» DATA FOR THIS TASK
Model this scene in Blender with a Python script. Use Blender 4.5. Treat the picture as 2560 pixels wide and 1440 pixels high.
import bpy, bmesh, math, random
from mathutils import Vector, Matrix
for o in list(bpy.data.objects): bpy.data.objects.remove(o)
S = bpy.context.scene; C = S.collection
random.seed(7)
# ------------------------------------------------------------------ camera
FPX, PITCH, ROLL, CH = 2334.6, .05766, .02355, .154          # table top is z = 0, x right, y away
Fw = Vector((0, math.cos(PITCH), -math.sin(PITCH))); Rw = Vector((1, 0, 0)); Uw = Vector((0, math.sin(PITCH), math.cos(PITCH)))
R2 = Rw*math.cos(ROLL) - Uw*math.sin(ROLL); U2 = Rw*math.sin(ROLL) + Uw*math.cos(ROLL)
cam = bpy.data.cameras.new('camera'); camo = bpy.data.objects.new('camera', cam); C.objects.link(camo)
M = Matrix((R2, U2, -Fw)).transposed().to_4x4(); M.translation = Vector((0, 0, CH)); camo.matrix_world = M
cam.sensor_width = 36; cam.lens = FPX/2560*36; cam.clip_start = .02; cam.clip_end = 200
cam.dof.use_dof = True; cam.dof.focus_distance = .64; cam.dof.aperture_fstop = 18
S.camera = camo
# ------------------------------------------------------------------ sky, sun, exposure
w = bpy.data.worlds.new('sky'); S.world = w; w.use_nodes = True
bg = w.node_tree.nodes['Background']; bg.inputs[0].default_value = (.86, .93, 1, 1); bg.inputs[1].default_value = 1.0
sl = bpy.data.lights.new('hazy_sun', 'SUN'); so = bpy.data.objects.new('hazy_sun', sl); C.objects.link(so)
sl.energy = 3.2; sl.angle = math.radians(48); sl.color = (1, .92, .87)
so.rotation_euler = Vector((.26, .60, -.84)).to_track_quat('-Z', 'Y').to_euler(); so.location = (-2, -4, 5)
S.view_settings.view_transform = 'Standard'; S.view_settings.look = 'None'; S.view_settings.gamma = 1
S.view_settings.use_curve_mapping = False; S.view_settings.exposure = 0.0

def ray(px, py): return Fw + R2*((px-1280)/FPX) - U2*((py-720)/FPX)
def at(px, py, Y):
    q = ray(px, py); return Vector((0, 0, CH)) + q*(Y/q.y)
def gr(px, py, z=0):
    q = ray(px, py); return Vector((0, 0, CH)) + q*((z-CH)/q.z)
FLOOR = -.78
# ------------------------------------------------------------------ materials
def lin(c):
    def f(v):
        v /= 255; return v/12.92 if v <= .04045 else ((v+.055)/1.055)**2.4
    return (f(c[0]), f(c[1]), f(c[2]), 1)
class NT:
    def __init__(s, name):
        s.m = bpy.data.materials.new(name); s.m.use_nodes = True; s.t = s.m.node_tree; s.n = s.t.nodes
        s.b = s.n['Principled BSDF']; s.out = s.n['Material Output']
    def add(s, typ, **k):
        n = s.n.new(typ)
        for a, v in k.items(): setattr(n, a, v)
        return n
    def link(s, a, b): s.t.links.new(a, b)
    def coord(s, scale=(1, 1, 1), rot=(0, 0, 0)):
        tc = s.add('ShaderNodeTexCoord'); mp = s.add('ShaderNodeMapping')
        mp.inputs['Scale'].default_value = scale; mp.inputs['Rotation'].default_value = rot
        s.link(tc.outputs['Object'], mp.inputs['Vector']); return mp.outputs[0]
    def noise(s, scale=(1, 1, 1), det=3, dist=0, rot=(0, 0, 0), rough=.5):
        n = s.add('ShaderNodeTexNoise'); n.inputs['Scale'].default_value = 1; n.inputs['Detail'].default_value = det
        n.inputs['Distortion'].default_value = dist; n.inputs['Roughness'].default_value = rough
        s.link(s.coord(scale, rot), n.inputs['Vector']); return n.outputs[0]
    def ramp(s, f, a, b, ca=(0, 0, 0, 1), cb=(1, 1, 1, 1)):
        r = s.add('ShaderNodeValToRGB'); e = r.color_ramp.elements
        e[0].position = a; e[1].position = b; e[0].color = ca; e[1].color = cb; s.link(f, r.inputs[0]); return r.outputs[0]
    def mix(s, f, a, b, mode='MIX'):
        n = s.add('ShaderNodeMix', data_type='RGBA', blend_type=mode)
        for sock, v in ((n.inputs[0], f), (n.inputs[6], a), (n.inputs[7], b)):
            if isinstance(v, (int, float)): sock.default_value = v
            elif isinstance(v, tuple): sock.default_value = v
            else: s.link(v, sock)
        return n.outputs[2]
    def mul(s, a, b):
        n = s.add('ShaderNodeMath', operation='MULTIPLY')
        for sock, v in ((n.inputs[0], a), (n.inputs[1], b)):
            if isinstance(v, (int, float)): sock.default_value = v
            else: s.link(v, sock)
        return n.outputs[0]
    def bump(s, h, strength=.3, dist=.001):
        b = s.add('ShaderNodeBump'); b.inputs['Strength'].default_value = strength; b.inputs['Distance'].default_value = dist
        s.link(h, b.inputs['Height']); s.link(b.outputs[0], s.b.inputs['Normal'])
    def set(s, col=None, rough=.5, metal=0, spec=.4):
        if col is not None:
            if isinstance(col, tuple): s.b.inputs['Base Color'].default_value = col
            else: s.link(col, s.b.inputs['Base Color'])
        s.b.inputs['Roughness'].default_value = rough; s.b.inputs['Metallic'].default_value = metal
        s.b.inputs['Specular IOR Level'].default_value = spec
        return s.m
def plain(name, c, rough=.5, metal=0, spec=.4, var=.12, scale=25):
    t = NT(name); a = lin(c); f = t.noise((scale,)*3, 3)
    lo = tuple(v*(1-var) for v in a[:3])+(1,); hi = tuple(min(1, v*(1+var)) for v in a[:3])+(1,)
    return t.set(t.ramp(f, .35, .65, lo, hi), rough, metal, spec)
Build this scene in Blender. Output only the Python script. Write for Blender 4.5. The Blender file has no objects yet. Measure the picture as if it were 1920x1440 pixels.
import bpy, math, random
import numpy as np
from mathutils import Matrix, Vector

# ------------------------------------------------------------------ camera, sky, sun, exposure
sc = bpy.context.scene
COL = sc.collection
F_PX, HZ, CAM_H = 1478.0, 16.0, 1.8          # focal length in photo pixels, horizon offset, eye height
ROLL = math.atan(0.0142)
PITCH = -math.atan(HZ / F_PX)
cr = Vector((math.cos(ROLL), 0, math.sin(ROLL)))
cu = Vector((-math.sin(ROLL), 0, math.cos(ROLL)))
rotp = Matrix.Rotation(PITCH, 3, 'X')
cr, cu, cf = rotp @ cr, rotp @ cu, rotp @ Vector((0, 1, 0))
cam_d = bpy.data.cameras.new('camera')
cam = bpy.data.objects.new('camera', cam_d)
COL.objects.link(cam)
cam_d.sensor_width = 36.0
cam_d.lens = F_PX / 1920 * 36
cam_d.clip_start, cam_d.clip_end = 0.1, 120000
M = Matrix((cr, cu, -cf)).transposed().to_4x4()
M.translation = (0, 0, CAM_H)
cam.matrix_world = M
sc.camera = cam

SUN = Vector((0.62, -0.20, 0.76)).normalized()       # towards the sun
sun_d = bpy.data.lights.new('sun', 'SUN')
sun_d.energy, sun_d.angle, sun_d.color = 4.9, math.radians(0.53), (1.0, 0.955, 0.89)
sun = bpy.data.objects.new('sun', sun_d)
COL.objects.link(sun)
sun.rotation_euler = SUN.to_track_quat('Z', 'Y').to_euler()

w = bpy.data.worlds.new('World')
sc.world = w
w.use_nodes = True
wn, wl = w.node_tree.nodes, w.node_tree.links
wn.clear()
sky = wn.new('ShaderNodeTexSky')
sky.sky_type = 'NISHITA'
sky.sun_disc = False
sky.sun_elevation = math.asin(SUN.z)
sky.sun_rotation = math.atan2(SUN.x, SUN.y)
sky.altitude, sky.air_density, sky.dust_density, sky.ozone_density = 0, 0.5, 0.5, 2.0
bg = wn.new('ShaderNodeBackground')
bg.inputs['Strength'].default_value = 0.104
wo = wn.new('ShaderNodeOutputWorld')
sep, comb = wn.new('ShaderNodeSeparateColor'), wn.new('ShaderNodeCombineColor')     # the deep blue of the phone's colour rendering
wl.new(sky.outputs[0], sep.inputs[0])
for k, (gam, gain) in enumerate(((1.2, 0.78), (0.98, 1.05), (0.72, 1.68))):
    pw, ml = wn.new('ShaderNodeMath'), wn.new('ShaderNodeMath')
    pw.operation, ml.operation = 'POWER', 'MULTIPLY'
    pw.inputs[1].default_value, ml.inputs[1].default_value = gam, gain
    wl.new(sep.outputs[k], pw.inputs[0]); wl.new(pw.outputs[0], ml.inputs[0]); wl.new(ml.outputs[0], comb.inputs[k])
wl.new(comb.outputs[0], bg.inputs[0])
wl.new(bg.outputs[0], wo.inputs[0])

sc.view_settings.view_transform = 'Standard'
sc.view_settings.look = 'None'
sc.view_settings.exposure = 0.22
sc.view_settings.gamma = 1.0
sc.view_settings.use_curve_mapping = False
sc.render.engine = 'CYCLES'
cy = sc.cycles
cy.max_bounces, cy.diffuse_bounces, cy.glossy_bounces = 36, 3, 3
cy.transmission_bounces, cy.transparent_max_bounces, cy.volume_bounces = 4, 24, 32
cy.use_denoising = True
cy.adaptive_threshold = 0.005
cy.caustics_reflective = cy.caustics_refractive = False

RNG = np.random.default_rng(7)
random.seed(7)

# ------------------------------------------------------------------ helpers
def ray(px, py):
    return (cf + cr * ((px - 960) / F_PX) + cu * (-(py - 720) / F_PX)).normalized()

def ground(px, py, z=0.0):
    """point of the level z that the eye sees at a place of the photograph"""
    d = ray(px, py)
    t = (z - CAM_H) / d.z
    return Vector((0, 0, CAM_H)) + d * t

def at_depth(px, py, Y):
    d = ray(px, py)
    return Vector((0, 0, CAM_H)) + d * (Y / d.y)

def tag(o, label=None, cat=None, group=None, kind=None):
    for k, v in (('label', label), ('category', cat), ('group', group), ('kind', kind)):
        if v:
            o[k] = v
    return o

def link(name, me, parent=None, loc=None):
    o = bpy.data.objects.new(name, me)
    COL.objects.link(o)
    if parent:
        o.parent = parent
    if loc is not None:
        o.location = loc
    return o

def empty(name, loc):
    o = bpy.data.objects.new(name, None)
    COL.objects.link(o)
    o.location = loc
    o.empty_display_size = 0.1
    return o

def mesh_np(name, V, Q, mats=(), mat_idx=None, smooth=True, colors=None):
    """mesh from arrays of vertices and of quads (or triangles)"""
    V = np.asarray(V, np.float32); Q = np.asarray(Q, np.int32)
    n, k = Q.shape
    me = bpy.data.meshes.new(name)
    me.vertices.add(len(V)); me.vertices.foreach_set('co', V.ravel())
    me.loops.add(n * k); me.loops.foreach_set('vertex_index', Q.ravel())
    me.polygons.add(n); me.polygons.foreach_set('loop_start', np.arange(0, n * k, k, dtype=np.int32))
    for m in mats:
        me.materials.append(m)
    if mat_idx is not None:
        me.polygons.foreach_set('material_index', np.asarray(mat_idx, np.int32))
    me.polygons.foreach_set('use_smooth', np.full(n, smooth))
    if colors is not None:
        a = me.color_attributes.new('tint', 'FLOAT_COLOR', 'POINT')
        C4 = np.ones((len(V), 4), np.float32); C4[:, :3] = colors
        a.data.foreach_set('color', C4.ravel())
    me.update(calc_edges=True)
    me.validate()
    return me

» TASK
Take the lines from the first line of the records through the line holding "S.view_settings.use_curve_mapping = False;", both included, and please reproduce them exactly with nothing added.

» RESULT OF THIS TASK
Model this scene in Blender with a Python script. Use Blender 4.5. Treat the picture as 2560 pixels wide and 1440 pixels high.
import bpy, bmesh, math, random
from mathutils import Vector, Matrix
for o in list(bpy.data.objects): bpy.data.objects.remove(o)
S = bpy.context.scene; C = S.collection
random.seed(7)
# ------------------------------------------------------------------ camera
FPX, PITCH, ROLL, CH = 2334.6, .05766, .02355, .154          # table top is z = 0, x right, y away
Fw = Vector((0, math.cos(PITCH), -math.sin(PITCH))); Rw = Vector((1, 0, 0)); Uw = Vector((0, math.sin(PITCH), math.cos(PITCH)))
R2 = Rw*math.cos(ROLL) - Uw*math.sin(ROLL); U2 = Rw*math.sin(ROLL) + Uw*math.cos(ROLL)
cam = bpy.data.cameras.new('camera'); camo = bpy.data.objects.new('camera', cam); C.objects.link(camo)
M = Matrix((R2, U2, -Fw)).transposed().to_4x4(); M.translation = Vector((0, 0, CH)); camo.matrix_world = M
cam.sensor_width = 36; cam.lens = FPX/2560*36; cam.clip_start = .02; cam.clip_end = 200
cam.dof.use_dof = True; cam.dof.focus_distance = .64; cam.dof.aperture_fstop = 18
S.camera = camo
# ------------------------------------------------------------------ sky, sun, exposure
w = bpy.data.worlds.new('sky'); S.world = w; w.use_nodes = True
bg = w.node_tree.nodes['Background']; bg.inputs[0].default_value = (.86, .93, 1, 1); bg.inputs[1].default_value = 1.0
sl = bpy.data.lights.new('hazy_sun', 'SUN'); so = bpy.data.objects.new('hazy_sun', sl); C.objects.link(so)
sl.energy = 3.2; sl.angle = math.radians(48); sl.color = (1, .92, .87)
so.rotation_euler = Vector((.26, .60, -.84)).to_track_quat('-Z', 'Y').to_euler(); so.location = (-2, -4, 5)
S.view_settings.view_transform = 'Standard'; S.view_settings.look = 'None'; S.view_settings.gamma = 1
S.view_settings.use_curve_mapping = False; S.view_settings.exposure = 0.0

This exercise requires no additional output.